When Paul says that we are ‘more than conquerors’, he is saying that we are hyper-conquerors or super-conquerors. What is a hyper-conqueror or super-conqueror? There are several terms we use to explain how a team might win a competition. They might win, they might beat the other team, or they might ‘crush them.’ When a team crushes another team, they not only conquer, they more than conquer. They are super-conquerors. They crushed the enemy.

III. Celebrate and Participate as Conquerors

On the night that Jesus initiated the Lord’s Supper, scripture says – “And when they had sung an hymn , they went out.” (Mt 26:30; Mk 14:26) What did they sing? They sang parts of Psalms 113-118, known as the Hallel. The word ‘hallel’ is similar to the word ‘hallelujah’, which means – Praise Jehovah or the LORD!

Let me read portions of the  psalms the Great Hallel comes from –

Ps 116:1 I love the LORD, because he hath heard my voice and my supplications. 2 Because he hath inclined his ear unto me, therefore will I call upon him as long as I live.

Ps 117:1 O praise the LORD, all ye nations: praise him, all ye people. 2 For his merciful kindness is great toward us: and the truth of the LORD endureth for ever. Praise ye the LORD.

Ps. 118:1 O give thanks unto the LORD; for he is good: because his mercy endureth for ever.

22 The stone which the builders refused is become the head stone of the corner. 23 This is the LORD’S doing; it is marvellous in our eyes.

24 This is the day which the LORD hath made; we will rejoice and be glad in it.

28 Thou art my God, and I will praise thee: thou art my God, I will exalt thee. 29 O give thanks unto the LORD; for he is good: for his mercy endureth for ever.

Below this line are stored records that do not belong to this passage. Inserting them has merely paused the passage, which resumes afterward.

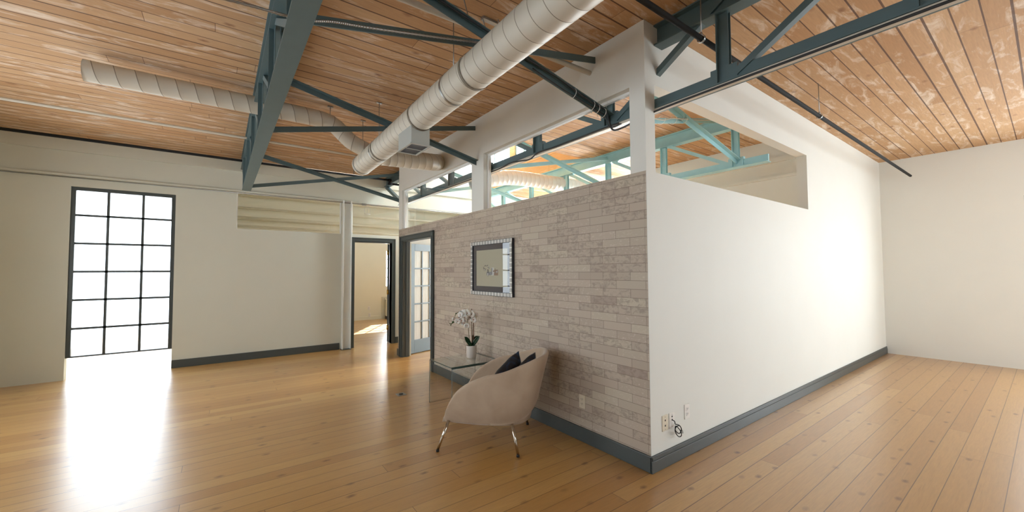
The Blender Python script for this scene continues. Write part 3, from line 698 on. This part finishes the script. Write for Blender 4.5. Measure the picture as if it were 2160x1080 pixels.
wire_hanger(.60, 9.2, 3.25, 'pale wire loop hanger beyond the far glass, nearest the partition')

# ------------------------------------------------------------------ picture
pic = thing('framed_picture', 'silver framed picture with dark mat hanging on the brick wallpaper', 'picture', (0, 2.13, 1.54))
py0, py1, pz0, pz1, fwd = -.445, .445, -.327, .327, .046
bm = N()
bx(bm, -.032, -.001, py0, py1, pz0, pz0+fwd); bx(bm, -.032, -.001, py0, py1, pz1-fwd, pz1); bx(bm, -.032, -.001, py0, py0+fwd, pz0+fwd, pz1-fwd); bx(bm, -.032, -.001, py1-fwd, py1, pz0+fwd, pz1-fwd)
m_frame = mat('dark_frame_edge', s2l(38, 42, 54), .35); obj('frame', bm, m_frame, pic, .002)
m_silver = mat('silver_leaf', s2l(150, 146, 140), .4, .7); m_silverd = mat('silver_leaf_bright', s2l(214, 210, 204), .5, .4)
bm = N(); k = 0
def seg(y0, y1, z0, z1, i): bx(bm, -.038 - (.001 if i % 4 == 0 else 0), -.032, y0, y1, z0, z1, 1 if i % 4 == 0 else 0)
ny, nz = 57, 41
for i in range(ny):
    a, b_ = py0+(py1-py0)*i/ny, py0+(py1-py0)*(i+1)/ny; seg(a, b_, pz0+.004, pz0+fwd-.004, i); seg(a, b_, pz1-fwd+.004, pz1-.004, i)
for i in range(nz):
    a, b_ = pz0+fwd+(pz1-pz0-2*fwd)*i/nz, pz0+fwd+(pz1-pz0-2*fwd)*(i+1)/nz; seg(py0+.004, py0+fwd-.004, a, b_, i); seg(py1-fwd+.004, py1-.004, a, b_, i)
obj('frame_facing', bm, [m_silver, m_silverd], pic)
m_mat = mat('dark_mat_board', s2l(88, 82, 84), .8); m_paper = mat('cream_paper', s2l(196, 190, 166), .8)
def rect_ring(bm, x0, x1, a0, a1, c0, c1, t):
    bx(bm, x0, x1, a0, a1, c0, c0+t); bx(bm, x0, x1, a0, a1, c1-t, c1); bx(bm, x0, x1, a0, a0+t, c0+t, c1-t); bx(bm, x0, x1, a1-t, a1, c0+t, c1-t)
bm = N(); rect_ring(bm, -.018, -.014, py0+fwd, py1-fwd, pz0+fwd, pz1-fwd, .062); obj('mat_board', bm, m_mat, pic)
bm = N(); bx(bm, -.014, -.010, py0+fwd, py1-fwd, pz0+fwd, pz1-fwd); pp = obj('paper', bm, m_paper, pic)
m_ink = [mat('ink_brown', s2l(112, 88, 76), .8), mat('ink_grey', s2l(150, 152, 156), .8), mat('ink_white', s2l(222, 222, 220), .8), mat('ink_dark', s2l(60, 58, 62), .8), mat('ink_tan', s2l(158, 132, 112), .8)]
bm = N()
def blob(y, z, ry, rz, mi, dx=.0):
    vs = [bm.verts.new((-.0146-dx, y+ry*math.cos(a), z+rz*math.sin(a))) for a in [i*math.pi/5 for i in range(10)]]; bm.faces.new(vs).material_index = mi
def flat(y0, y1, z0, z1, mi, dx=.0):
    vs = [bm.verts.new((-.0145-dx, *p)) for p in ((y0, z0), (y1, z0), (y1, z1), (y0, z1))]; bm.faces.new(vs).material_index = mi
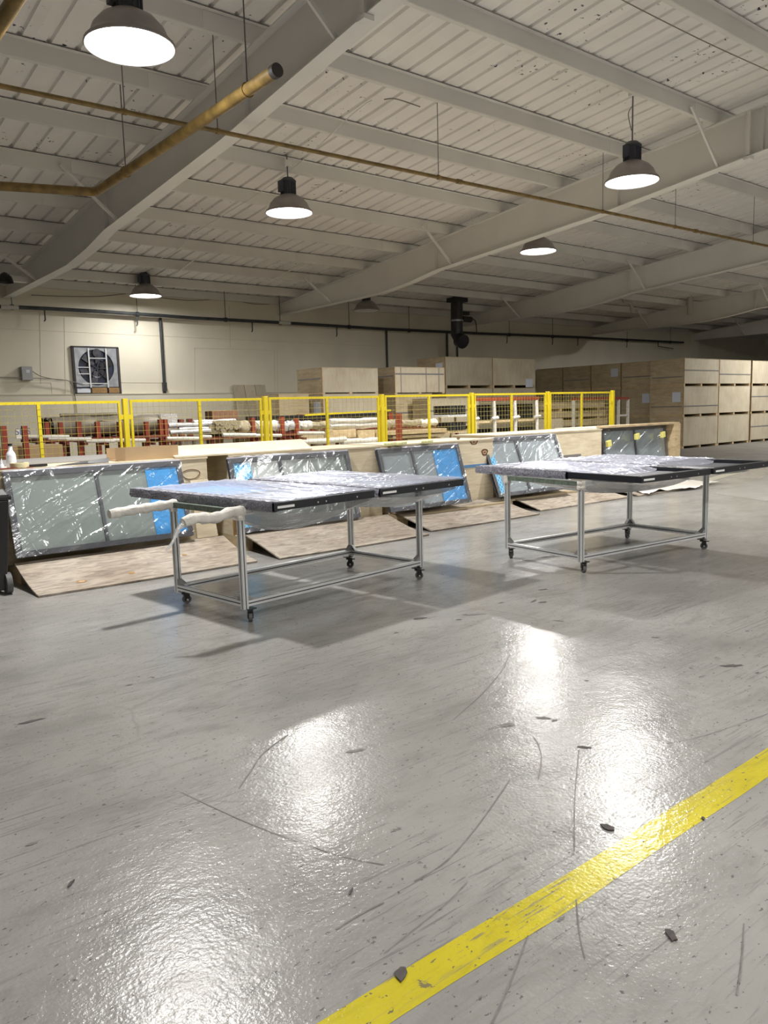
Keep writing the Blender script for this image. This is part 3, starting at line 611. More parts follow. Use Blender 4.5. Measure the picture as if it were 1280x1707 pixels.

The Lord’s Supper is very sacred and therefore we should pause and examine ourselves before we participate. These emblems symbolize Christ’s suffering for our sins. But it is also a time of celebration. These emblems symbolize Christ’s victory over sin, death, the Devil and the grave. On the night that Jesus was betrayed, He sang – “This is the day which the LORD hath made; we will rejoice and be glad in it!’